The financial success of the Albright-Knox Gallery’s collections-management failure continues to grow: Hammer total for the 24 works from the Buffalo museum’s Thursday and Friday disposals at Sotheby’s was $5.98 million ($6.84 million, with buyer’s premium). On June 7, it sells antiquities, including its much admired Bronze Figure of Artemis and the Stag, estimated at $5-7 million.
The highlights from Thursday’s African, Oceanic & Pre-Columbian Art sale are here. The highest-priced Albright-Knox lot from Friday’s sale of American Indian Art was a Zuni Polychrome Pictorial Jar, selling for $57,000 (with premium), against an estimate of $15,000-20,000. Results from the museum’s two previous sales this year at Sotheby’s are here.
Albright-Knox director Louis Grachos told Colin Dabkowski of the Buffalo News that this result “bodes well for the future of the endowment and the gallery.” But I think it bodes ill for the future of responsible museum stewardship of collections that they hold in the public trust.

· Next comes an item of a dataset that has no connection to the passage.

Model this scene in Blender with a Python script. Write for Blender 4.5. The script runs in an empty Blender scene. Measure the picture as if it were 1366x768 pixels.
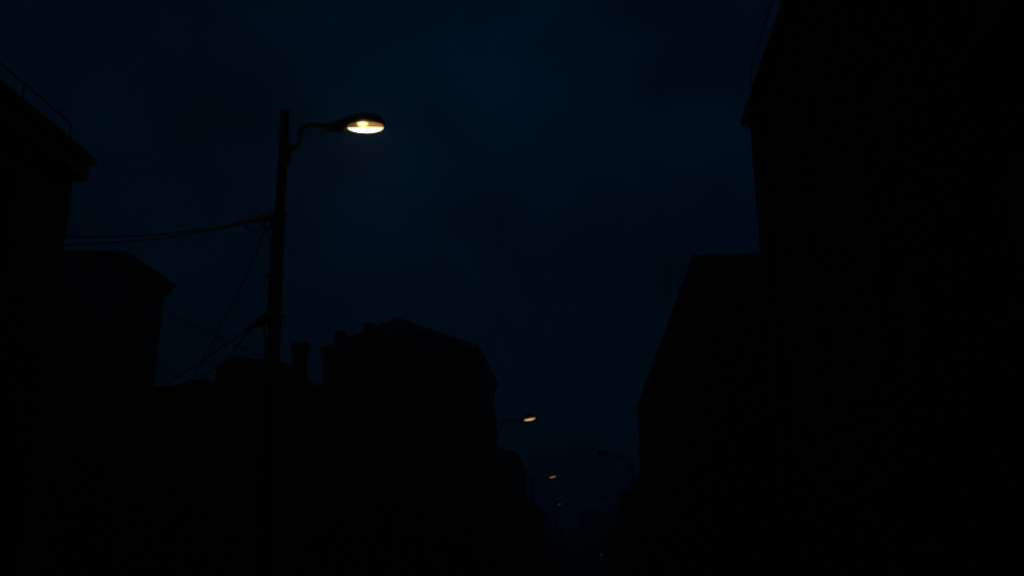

I don’t blame the auction houses for abetting this: I recognize that their job is to provide an efficient marketplace for authentic works with good title, not to enforce museum ethics. I was therefore pleasantly surprised, during my recent conversation with Marc Porter, the president of Christie’s, to learn that considerations of appropriate museum practice can sometimes can enter into his auction house’s business decisions:
We would counsel museums about what could be a norm in the culture with respect to the way in which cultural property is managed. And I think we’re an important voice in this. We have told institutions that their proposed method of deaccessioning was not something that we would recommend, and we have decided not to participate.
I, of course, asked Porter if his decisions “not to participate” had included the Albright-Knox sell-off. He refused to say.